» Records provided:
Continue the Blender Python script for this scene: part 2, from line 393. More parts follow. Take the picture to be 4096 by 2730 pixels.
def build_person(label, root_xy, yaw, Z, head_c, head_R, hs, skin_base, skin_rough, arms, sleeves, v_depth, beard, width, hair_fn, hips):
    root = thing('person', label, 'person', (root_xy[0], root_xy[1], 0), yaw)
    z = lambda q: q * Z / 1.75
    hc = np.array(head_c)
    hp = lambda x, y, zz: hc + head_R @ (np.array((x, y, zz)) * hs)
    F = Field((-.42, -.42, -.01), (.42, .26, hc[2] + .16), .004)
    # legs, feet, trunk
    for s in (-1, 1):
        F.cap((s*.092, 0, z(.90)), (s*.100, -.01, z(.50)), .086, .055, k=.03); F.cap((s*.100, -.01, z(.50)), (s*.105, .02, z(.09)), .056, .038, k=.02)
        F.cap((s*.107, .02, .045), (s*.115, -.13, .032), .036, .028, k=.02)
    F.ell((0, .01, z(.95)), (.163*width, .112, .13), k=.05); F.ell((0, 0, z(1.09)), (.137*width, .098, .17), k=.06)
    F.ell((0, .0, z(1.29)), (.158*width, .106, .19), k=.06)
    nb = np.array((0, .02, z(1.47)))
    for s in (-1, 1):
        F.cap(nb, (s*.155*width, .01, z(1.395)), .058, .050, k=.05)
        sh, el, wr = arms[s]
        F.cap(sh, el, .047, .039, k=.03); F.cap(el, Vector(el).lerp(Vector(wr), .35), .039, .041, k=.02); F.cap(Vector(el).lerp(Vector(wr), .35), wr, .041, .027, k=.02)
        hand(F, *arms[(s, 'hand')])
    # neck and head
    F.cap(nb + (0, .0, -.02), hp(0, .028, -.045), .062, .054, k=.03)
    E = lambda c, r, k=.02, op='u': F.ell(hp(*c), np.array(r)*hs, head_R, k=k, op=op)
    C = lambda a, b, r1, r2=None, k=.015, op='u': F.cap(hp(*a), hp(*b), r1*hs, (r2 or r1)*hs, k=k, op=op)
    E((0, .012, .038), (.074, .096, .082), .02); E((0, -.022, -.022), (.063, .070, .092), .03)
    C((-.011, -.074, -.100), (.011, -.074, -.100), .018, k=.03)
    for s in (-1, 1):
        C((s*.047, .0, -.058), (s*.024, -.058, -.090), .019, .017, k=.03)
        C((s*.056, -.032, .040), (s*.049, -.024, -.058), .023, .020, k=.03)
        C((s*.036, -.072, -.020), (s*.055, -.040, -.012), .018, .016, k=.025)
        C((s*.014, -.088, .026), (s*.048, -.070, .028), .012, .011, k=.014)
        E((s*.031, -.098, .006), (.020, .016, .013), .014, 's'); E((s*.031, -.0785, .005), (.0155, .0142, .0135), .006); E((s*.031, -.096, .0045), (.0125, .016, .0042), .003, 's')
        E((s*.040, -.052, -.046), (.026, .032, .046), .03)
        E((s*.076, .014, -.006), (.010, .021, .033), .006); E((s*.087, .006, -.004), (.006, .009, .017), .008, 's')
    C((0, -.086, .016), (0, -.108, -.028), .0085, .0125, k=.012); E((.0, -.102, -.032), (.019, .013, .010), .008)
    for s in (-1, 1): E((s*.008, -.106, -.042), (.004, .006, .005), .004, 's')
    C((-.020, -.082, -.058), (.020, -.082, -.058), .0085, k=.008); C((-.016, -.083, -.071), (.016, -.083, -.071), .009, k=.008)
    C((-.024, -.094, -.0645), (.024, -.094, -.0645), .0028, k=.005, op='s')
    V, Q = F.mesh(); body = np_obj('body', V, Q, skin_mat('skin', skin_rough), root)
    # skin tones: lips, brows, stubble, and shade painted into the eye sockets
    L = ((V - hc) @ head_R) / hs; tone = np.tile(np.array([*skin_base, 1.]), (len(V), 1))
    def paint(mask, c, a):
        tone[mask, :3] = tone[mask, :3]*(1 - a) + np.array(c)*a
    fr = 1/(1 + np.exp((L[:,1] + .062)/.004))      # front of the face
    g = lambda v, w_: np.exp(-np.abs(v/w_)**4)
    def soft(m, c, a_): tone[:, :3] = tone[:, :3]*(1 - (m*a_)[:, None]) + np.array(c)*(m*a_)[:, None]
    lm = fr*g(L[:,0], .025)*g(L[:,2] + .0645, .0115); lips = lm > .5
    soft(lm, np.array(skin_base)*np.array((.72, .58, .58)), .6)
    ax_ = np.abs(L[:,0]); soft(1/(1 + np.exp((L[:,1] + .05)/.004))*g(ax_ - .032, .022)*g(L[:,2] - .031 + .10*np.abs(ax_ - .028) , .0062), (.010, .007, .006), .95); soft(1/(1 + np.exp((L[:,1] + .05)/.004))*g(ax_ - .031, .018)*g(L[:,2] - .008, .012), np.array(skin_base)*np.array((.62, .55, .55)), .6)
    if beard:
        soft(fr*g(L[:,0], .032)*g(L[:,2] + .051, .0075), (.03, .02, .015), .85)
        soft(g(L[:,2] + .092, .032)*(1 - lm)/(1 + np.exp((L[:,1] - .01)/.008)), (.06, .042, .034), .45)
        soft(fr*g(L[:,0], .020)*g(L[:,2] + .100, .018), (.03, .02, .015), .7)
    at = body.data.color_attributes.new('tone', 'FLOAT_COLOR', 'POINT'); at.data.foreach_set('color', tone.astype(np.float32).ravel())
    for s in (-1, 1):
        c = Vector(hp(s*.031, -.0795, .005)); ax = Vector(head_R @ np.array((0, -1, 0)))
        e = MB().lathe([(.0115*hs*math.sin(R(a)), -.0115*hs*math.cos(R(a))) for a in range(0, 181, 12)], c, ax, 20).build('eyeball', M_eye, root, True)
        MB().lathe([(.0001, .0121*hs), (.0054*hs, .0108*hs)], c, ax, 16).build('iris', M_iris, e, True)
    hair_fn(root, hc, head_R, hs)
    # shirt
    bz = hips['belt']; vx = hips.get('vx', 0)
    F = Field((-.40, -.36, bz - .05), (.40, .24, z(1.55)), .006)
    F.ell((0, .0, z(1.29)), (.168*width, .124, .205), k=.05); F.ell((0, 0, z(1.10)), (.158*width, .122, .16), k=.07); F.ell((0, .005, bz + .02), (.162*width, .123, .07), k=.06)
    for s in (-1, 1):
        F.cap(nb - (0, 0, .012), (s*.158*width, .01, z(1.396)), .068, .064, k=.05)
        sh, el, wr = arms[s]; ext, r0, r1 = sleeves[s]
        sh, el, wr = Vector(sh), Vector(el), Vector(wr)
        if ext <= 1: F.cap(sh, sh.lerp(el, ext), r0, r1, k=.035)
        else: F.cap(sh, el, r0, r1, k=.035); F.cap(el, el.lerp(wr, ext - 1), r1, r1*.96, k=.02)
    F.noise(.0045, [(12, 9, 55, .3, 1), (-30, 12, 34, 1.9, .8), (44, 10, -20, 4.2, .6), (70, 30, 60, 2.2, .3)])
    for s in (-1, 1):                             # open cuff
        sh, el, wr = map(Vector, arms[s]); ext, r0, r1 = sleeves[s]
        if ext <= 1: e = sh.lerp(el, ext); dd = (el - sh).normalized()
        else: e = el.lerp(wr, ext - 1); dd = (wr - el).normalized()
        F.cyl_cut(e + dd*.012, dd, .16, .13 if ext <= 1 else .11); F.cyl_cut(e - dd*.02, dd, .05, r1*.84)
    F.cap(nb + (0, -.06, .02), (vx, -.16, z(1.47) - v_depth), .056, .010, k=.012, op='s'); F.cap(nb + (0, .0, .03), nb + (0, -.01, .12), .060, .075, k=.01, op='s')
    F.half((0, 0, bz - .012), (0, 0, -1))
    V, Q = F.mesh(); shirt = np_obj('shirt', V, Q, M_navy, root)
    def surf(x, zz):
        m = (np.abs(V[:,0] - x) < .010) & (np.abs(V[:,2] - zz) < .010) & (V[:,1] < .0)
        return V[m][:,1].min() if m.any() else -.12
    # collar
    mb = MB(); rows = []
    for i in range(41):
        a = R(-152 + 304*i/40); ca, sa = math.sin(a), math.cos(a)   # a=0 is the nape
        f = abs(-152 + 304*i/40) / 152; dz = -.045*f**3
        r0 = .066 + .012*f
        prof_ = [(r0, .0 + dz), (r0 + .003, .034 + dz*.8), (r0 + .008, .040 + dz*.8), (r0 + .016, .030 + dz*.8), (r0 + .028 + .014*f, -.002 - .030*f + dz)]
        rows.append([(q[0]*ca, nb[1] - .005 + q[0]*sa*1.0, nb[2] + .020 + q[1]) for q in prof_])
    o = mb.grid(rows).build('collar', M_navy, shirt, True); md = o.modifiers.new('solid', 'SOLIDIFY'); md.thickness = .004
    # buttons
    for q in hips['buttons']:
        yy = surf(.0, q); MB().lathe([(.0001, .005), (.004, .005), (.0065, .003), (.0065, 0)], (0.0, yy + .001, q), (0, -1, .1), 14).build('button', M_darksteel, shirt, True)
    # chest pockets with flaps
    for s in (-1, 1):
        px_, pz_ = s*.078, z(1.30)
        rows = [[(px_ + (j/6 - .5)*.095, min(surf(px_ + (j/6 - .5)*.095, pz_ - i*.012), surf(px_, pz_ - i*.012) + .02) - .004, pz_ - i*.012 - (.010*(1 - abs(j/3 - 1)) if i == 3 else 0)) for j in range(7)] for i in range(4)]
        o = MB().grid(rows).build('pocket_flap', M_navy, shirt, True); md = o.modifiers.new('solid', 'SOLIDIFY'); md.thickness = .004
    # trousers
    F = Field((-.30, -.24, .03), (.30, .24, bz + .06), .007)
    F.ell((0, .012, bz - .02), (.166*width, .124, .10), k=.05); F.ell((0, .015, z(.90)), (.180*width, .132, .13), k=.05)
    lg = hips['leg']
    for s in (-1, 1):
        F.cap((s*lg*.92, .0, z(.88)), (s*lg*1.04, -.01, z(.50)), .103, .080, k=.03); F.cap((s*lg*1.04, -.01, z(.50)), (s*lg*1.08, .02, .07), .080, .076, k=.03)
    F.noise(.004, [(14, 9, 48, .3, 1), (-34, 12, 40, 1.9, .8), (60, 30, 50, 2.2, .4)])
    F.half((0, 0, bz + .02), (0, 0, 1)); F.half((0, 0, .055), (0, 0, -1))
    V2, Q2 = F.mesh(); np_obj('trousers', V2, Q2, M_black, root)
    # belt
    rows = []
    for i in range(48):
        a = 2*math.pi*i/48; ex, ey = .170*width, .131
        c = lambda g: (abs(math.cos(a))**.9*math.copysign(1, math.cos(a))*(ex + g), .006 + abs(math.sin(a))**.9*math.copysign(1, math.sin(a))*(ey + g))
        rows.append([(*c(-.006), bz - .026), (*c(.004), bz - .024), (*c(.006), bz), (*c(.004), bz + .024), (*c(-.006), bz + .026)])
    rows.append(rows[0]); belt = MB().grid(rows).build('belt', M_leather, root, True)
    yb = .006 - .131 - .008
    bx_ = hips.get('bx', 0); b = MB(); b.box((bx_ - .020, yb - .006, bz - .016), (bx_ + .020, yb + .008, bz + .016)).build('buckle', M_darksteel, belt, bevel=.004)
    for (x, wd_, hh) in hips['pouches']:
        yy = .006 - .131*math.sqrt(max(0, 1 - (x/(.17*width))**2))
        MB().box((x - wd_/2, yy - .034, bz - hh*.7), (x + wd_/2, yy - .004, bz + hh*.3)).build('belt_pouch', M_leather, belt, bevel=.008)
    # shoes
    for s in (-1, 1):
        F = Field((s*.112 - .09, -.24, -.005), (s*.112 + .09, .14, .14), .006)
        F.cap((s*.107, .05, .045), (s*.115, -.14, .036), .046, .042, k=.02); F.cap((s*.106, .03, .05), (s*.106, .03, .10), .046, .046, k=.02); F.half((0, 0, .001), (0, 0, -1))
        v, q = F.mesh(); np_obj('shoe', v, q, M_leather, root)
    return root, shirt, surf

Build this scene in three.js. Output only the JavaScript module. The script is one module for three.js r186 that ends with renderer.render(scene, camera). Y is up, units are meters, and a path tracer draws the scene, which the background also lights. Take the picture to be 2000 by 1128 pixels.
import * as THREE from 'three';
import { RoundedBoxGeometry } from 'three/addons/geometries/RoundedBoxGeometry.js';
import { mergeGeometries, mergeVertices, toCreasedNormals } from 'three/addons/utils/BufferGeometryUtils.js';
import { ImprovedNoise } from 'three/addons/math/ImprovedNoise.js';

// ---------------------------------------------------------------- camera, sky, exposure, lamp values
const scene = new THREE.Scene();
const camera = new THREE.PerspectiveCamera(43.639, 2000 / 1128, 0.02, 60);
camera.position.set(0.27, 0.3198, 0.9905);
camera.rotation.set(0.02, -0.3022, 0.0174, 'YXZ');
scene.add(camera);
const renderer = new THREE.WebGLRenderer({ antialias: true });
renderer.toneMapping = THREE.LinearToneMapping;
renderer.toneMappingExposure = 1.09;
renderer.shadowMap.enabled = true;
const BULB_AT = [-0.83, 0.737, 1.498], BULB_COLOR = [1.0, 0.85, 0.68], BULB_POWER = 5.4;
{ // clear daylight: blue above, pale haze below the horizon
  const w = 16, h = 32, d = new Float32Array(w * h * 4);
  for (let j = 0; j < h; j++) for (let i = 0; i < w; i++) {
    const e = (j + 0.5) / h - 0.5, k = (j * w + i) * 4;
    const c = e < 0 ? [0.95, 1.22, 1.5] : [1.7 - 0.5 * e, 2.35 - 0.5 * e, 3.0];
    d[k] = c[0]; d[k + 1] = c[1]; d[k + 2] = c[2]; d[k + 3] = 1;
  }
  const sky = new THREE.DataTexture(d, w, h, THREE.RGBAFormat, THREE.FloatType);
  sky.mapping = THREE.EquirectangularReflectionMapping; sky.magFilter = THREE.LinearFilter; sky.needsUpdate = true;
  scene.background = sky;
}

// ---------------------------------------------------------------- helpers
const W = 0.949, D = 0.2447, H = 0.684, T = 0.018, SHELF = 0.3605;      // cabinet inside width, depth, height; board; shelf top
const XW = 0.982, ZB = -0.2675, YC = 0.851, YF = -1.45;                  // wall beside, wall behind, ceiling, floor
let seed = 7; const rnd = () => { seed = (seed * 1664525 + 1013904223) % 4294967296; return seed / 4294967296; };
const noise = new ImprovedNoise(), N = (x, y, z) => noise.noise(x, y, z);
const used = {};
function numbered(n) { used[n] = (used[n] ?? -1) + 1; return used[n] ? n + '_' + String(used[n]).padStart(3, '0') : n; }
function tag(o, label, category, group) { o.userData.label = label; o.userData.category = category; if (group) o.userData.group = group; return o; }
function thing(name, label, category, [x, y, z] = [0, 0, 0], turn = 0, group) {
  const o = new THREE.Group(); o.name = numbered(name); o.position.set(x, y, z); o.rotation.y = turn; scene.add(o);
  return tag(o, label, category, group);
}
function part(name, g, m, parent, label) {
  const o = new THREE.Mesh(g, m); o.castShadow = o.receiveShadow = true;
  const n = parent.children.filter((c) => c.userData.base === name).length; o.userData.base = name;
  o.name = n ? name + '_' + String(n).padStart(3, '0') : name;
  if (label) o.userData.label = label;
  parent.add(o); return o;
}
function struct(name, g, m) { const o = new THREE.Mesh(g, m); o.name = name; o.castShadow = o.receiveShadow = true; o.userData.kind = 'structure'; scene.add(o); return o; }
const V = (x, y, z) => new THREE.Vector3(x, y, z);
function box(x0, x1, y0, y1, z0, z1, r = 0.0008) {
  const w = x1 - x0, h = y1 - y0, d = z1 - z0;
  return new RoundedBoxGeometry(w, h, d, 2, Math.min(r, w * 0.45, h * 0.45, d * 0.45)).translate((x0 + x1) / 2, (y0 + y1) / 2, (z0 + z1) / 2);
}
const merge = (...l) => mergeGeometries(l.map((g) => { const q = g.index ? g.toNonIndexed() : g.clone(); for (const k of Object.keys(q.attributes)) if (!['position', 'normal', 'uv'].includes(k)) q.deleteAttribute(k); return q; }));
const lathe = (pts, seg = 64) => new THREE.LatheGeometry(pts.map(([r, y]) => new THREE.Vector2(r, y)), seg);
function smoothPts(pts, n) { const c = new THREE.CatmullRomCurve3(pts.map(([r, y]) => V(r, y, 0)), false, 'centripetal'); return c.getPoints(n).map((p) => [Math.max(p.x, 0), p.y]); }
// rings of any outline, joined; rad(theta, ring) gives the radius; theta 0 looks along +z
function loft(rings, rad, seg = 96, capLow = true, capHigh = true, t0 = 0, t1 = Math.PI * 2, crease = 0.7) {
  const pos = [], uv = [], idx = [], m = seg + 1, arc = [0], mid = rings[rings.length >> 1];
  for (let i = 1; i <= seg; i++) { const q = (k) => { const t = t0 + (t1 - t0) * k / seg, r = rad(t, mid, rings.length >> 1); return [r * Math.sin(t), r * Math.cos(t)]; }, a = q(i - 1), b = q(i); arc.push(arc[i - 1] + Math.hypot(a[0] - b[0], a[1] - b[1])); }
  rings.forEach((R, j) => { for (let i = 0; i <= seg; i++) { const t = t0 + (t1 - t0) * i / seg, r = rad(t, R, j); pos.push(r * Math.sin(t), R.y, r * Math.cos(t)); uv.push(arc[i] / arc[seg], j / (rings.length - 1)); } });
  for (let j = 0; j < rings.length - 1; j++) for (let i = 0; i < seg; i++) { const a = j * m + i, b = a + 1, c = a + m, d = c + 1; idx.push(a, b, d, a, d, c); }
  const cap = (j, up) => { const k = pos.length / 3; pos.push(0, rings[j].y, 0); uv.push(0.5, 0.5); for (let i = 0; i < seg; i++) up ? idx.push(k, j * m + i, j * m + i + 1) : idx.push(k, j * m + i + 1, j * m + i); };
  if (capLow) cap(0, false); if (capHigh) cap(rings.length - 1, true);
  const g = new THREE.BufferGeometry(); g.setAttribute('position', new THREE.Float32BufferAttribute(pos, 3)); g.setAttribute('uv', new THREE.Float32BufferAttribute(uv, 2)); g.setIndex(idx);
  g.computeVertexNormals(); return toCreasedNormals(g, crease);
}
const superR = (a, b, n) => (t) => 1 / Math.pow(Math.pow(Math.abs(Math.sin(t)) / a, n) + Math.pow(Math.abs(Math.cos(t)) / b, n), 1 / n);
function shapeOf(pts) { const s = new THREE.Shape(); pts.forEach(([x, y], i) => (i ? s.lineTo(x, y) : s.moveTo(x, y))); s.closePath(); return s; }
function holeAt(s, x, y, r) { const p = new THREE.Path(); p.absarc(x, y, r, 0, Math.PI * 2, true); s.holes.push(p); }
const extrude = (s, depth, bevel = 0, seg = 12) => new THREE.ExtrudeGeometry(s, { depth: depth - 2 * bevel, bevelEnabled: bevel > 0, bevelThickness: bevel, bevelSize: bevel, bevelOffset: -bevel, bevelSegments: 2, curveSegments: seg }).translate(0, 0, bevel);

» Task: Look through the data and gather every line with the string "part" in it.

» Completed exercise:
Continue the Blender Python script for this scene: part 2, from line 393. More parts follow. Take the picture to be 4096 by 2730 pixels.
function part(name, g, m, parent, label) {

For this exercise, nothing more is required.